The Medieval Origin Story of the Balcony
Architect/historian Eugène Emmanuel Viollet-le-Duc suggested that the balcony was forged in the heat of battle.
The Venice Biennale is basically the Architecture Olympics combined with the architecture State of the Union and architecture prom. This year’s event, the 14th, titled Fundamentals by influential architect and festival curator Rem Koolhaas, included an exhibition on the past, present and future of 16 architectural “elements” used by architects all over the world throughout history - wall, floor, ceiling, fireplace, stairs and many other concepts, including the balcony. The shifting political and social connotations of this last element were particularly fascinating, as was its “origin story” from from 19th-century architect and theorist Eugène Emmanuel Viollet-le-Duc, who, in his Dictionnaire Raisonné de l'architecture Française du XIe au XVIe Siècle, traces the history of the external balcony to an 11th century anti-siege device: the hourd.
The hourd was a mountable, wooden scaffolding that was installed on the upper walls or towers of a castle when a battle was imminent - sometimes even during battle.

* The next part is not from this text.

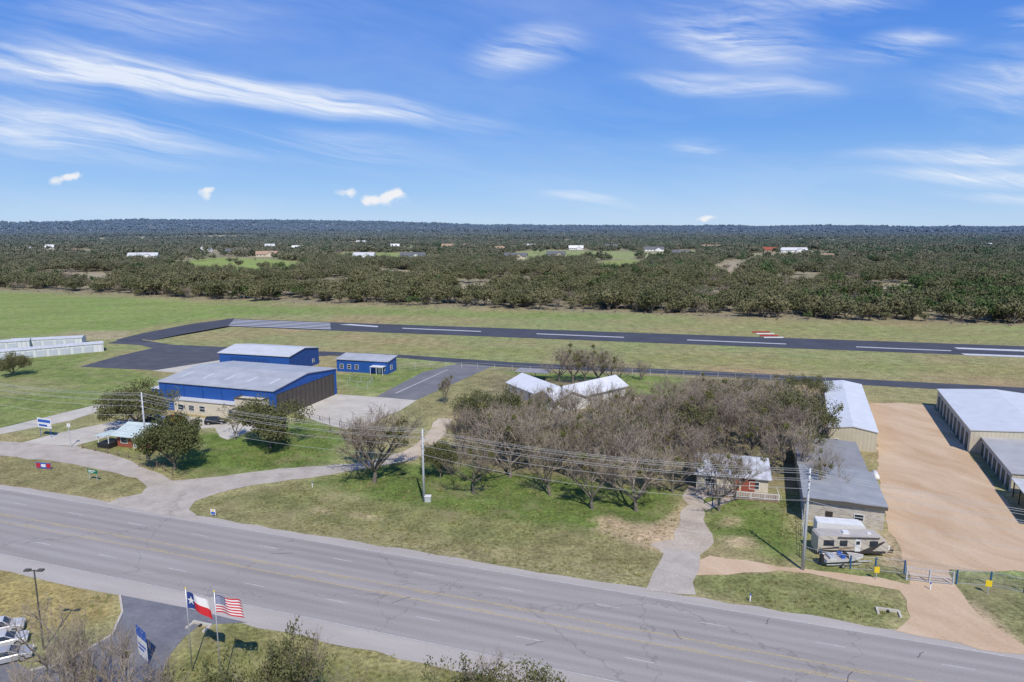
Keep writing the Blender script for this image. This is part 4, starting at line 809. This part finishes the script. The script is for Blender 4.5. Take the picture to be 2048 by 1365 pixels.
MB().box(-2.2,-.7,1.2,-1.3,.7,1.5).obj('engine_cover',M_galv,e); MB().prism([(-3.2,.5),(-3.25,1.5),(-3.0,1.75),(-2.8,1.6),(-2.85,.5)],-.2,.2).obj('outboard_motor',M_black,e); q=MB(); q.box(-2.6,-.7,.38,2.2,-.6,.48); q.box(-2.6,.6,.38,2.2,.7,.48); q.box(2.2,-.08,.38,4.0,.08,.48); q.box(-.5,-.599,.38,-.35,.599,.46); q.obj('trailer_frame',M_galv,e)
for y in (-.95,.95): wheel(e,-.5,y,.3,.18)
e=empty('approach_light_bar','low orange and white runway approach light unit on the grass','runway lights',P(1538,671)); 
for k in range(4): MB().box(-5.5+k*.2,-9+k*5,.3,2.5,-8.4+k*5,.7).obj('lamp_bar',[M_white,M_red][k%2],e); 
for k in range(4): MB().box(-4,-8.8+k*5,0,-3.8,-8.6+k*5,.3).obj('leg',M_galv,e)
e=empty('propane_tank','white propane tank on legs beside the workshop','tank',P(1750,960),R(70)); MB().tube([Vector((-1.6,0,.9)),Vector((-1.4,0,.9)),Vector((1.4,0,.9)),Vector((1.6,0,.9))],[.2,.5,.5,.2],12).obj('tank',M_white,e,smooth=True); MB().box(-1,-.3,0,-.85,.3,.5).obj('leg',M_galv,e); MB().box(.85,-.3,0,1,.3,.5).obj('leg',M_galv,e)
# ---------------- light, sky ----------------
az,el=R(166),R(49); sdir=Vector((math.sin(az)*math.cos(el),math.cos(az)*math.cos(el),math.sin(el)))
ld=bpy.data.lights.new('sun','SUN'); ld.energy=4.3; ld.angle=R(.6); ld.color=(1,.945,.865); lo=bpy.data.objects.new('sun',ld); COL.objects.link(lo); lo.rotation_euler=sdir.to_track_quat('Z','Y').to_euler()
w=bpy.data.worlds.new('World'); scene.world=w; w.use_nodes=True; nt=w.node_tree; L=nt.links.new; bg=nt.nodes['Background']
w.cycles.sampling_method='MANUAL'; w.cycles.sample_map_resolution=256
sky=N(nt,'ShaderNodeTexSky',sky_type='NISHITA'); sky.sun_disc=False; sky.sun_elevation=el; sky.sun_rotation=az; sky.air_density=1.0; sky.dust_density=0.0; sky.ozone_density=1.5; sky.altitude=300
bg.inputs['Strength'].default_value=.1
tc=N(nt,'ShaderNodeTexCoord'); sp=N(nt,'ShaderNodeSeparateXYZ'); L(tc.outputs['Generated'],sp.inputs[0])
rp=N(nt,'ShaderNodeValToRGB'); cr_=rp.color_ramp; L(sp.outputs['Z'],rp.inputs[0])
cr_.elements[0].position=0; cr_.elements[0].color=(.42,.63,.91,1); cr_.elements[1].position=1; cr_.elements[1].color=(.04,.15,.53,1)
for p_,c_ in ((.05,(.28,.52,.91)),(.13,(.14,.365,.87)),(.25,(.08,.265,.82)),(.42,(.055,.20,.71))): q=cr_.elements.new(p_); q.color=(*c_,1)
sc10=N(nt,'ShaderNodeVectorMath',operation='SCALE'); sc10.inputs['Scale'].default_value=10; L(rp.outputs[0],sc10.inputs[0])
smx=N(nt,'ShaderNodeMix',data_type='RGBA'); smx.inputs['Factor'].default_value=.85; L(sky.outputs[0],smx.inputs['A']); L(sc10.outputs[0],smx.inputs['B'])
def M2(op,a,b=None,c=None):
    n=N(nt,'ShaderNodeMath',operation=op)
    for i,v in enumerate((a,b,c)):
        if v is None: continue
        if isinstance(v,(int,float)): n.inputs[i].default_value=v
        else: L(v,n.inputs[i])
    return n.outputs[0]
ysafe=M2('MAXIMUM',sp.outputs['Y'],.05)
cv=N(nt,'ShaderNodeCombineXYZ'); L(M2('DIVIDE',sp.outputs['X'],ysafe),cv.inputs[0]); L(M2('DIVIDE',sp.outputs['Z'],ysafe),cv.inputs[1])
def AB(u,v): x,y,k=ray(u,v); return x/y,k/y
def warp(src,scale,amt,det=3,ay=.6):
    nw=N(nt,'ShaderNodeTexNoise'); nw.inputs['Scale'].default_value=scale; nw.inputs['Detail'].default_value=det; L(src,nw.inputs['Vector'])
    s1=N(nt,'ShaderNodeVectorMath',operation='SUBTRACT'); L(nw.outputs['Color'],s1.inputs[0]); s1.inputs[1].default_value=(.5,.5,.5)
    s2=N(nt,'ShaderNodeVectorMath',operation='MULTIPLY_ADD'); L(s1.outputs[0],s2.inputs[0]); s2.inputs[1].default_value=(amt,amt*ay,0); L(src,s2.inputs[2]); return s2.outputs[0]
wv=warp(cv.outputs[0],3.5,.10,3,.5)
def blob(src,u0,v0,u1,v1,wpx,streng,inner=0.0):
    a0,b0=AB(u0,v0);a1,b1=AB(u1,v1); mp=N(nt,'ShaderNodeMapping',vector_type='TEXTURE'); ln=math.hypot(a1-a0,b1-b0)/2
    mp.inputs['Location'].default_value=((a0+a1)/2,(b0+b1)/2,0); mp.inputs['Rotation'].default_value=(0,0,math.atan2(b1-b0,a1-a0)); mp.inputs['Scale'].default_value=(ln,wpx/F,1)
    L(src,mp.inputs['Vector']); le=N(nt,'ShaderNodeVectorMath',operation='LENGTH'); L(mp.outputs[0],le.inputs[0])
    mr=N(nt,'ShaderNodeMapRange',interpolation_type='SMOOTHSTEP'); mr.inputs[1].default_value=inner; mr.inputs[2].default_value=1; mr.inputs[3].default_value=streng; mr.inputs[4].default_value=0; L(le.outputs['Value'],mr.inputs[0]); return mr.outputs[0]
def fibres(rot,sx,sy,lo,hi,seed,det=6):
    mp=N(nt,'ShaderNodeMapping'); mp.inputs['Rotation'].default_value=(0,0,rot); L(wv,mp.inputs['Vector'])
    m3=N(nt,'ShaderNodeMapping'); m3.inputs['Scale'].default_value=(sx,sy,1); m3.inputs['Location'].default_value=(seed,seed*.7,0); L(mp.outputs[0],m3.inputs['Vector'])
    no=N(nt,'ShaderNodeTexNoise'); no.inputs['Scale'].default_value=1; no.inputs['Detail'].default_value=det; no.inputs['Roughness'].default_value=.64; no.inputs['Distortion'].default_value=.4; L(m3.outputs[0],no.inputs['Vector'])
    mr=N(nt,'ShaderNodeMapRange'); mr.inputs[1].default_value=lo; mr.inputs[2].default_value=hi; L(no.outputs['Fac'],mr.inputs[0]); return mr.outputs[0]
fine=fibres(R(12),5,80,.3,.72,9.1,4)
def mod(f): return M2('MULTIPLY',f,M2('MULTIPLY_ADD',fine,.65,.35))
fA=mod(fibres(R(11),2.0,26,.36,.66,3.1)); fC=mod(fibres(R(2),3.0,26,.38,.68,5.5))
def sm(lst):
    o=lst[0]
    for q in lst[1:]: o=M2('ADD',o,q)
    return o
gA=sm([blob(wv,-300,85,640,190,62,2.1),blob(wv,150,128,1100,270,34,2.3,.1),blob(wv,-400,205,680,310,85,1.4),blob(wv,380,260,980,332,50,1.1),blob(wv,-200,20,700,40,75,.7),blob(wv,880,125,1220,80,55,1.3)])
gC=sm([blob(wv,1240,35,1700,125,70,1.8),blob(wv,1190,150,1740,195,28,1.6),blob(wv,1600,125,2000,50,42,1.2),blob(wv,1350,20,1900,5,45,.9),blob(wv,1940,45,2250,40,34,1.3),blob(wv,1620,312,2400,300,30,1.7),blob(wv,1660,352,2400,348,28,1.6),blob(wv,1780,388,2400,398,16,1.2),blob(wv,1780,190,2350,110,100,.9),blob(wv,1280,285,1500,295,26,.8),blob(wv,1030,382,1300,420,15,.8)])
cir=M2('ADD',M2('MULTIPLY',gA,fA),M2('MULTIPLY',gC,fC))
veil=M2('MULTIPLY',fibres(R(10),1.3,6,.44,.85,1.7,5),.25)
cir=M2('MINIMUM',M2('ADD',cir,veil),.9)
wc=warp(cv.outputs[0],40,.03,4) 
def cum(u0,v0,u1,v1,wp,s=1.0): return blob(wc,u0,v0,u1,v1,wp,s,0)
cb_=sm([cum(695,405,832,398,20,1.1),cum(758,392,824,388,17,1.0),cum(655,388,730,384,14,.85),cum(76,368,160,358,17,.85),cum(112,356,176,352,11,.7),cum(380,395,438,389,19,.8),cum(404,381,442,378,11,.7),cum(1376,440,1446,437,10,.9)])
nn=N(nt,'ShaderNodeTexNoise'); nn.inputs['Scale'].default_value=60; nn.inputs['Detail'].default_value=4; L(cv.outputs[0],nn.inputs['Vector'])
cmr=N(nt,'ShaderNodeMapRange',interpolation_type='SMOOTHSTEP'); cmr.inputs[1].default_value=.05; cmr.inputs[2].default_value=.85; L(M2('ADD',cb_,M2('MULTIPLY',M2('SUBTRACT',nn.outputs['Fac'],.58),1.6)),cmr.inputs[0]); cu=M2('MULTIPLY',cmr.outputs[0],M2('MINIMUM',M2('MULTIPLY',cb_,5.0),1.0))
front=M2('GREATER_THAN',sp.outputs['Y'],.06)
up=N(nt,'ShaderNodeMapRange'); up.inputs[1].default_value=-.003; up.inputs[2].default_value=.01; L(sp.outputs['Z'],up.inputs[0])
mxa=N(nt,'ShaderNodeMix',data_type='RGBA'); L(M2('MULTIPLY',M2('MULTIPLY',cir,front),up.outputs[0]),mxa.inputs['Factor']); L(smx.outputs['Result'],mxa.inputs['A']); mxa.inputs['B'].default_value=(8.2,8.8,9.8,1)
mxb=N(nt,'ShaderNodeMix',data_type='RGBA'); L(M2('MULTIPLY',cu,front),mxb.inputs['Factor']); L(mxa.outputs['Result'],mxb.inputs['A']); mxb.inputs['B'].default_value=(8.6,8.8,9.2,1)
L(mxb.outputs['Result'],bg.inputs['Color'])
# ---------------- camera ----------------
cd=bpy.data.cameras.new('camera'); cd.lens=24; cd.sensor_width=36; cd.clip_end=80000; cd.clip_start=.5
co=bpy.data.objects.new('camera',cd); COL.objects.link(co); co.location=(0,0,H); co.rotation_euler=(math.pi/2-PT,0,0); scene.camera=co
scene.view_settings.view_transform='Standard'; scene.view_settings.look='None'; scene.view_settings.exposure=0
print('woods',len(rest),'near',len(near))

As described in the Biennale catalogue, “like later balconies, the hourd boosts exposure to the exterior, balancing safety and engagement with the world below.” Quick and easy to assemble, this proto-plug-in architecture added an extra layer of protection while providing a way to flank attacking forces from up high, as seen in the above image, and allowing defenders to see over the wall without exposing half their body. With the hourd attached, the castle crenellations were like doorways leading onto the balcony-like defense, whose covering was typically clad in slate tiles and the occasional wet animal skin (or even manure) to protect defenders from the slings and arrows of attackers while dropping rocks on the maniacal hordes trying to breach the castle walls.
Examples of reconstructed hourdage can still be seen in castles all over Europe, including the Cité de Carcassonne, a medieval fortress in Southern France that is best known today as the inspiration for a popular board game. Viollet-le-Duc himself was commissioned to restore the fortress in 1853. And though the architect appreciated the functional aspect of medieval architecture--every stone, gate, crennelation, and hole served a purpose--he often took some poetic license. However, as a restorer of medieval architecture, Viollet-le-Duc often took some poetic license with his work; the beautiful restoration of Carcassonne was criticized for being insensitive to regional building traditions.
By the 14th century, the hourd was disappearing, replaced by stronger, permanent stone battlements. But its legacy of protection lives on even today. In his curator’s statement, Koolhaas credited his life to the balcony. “Without my parent’s balcony I would not be here. They lived on the 5th floor of a new social democratic walk-up. Born in the last months of the war, a cold but very sunny winter, when everything that could burn had been burned, I was exposed to the sun, naked, every possible second to capture its heat, like a mini solar panel.”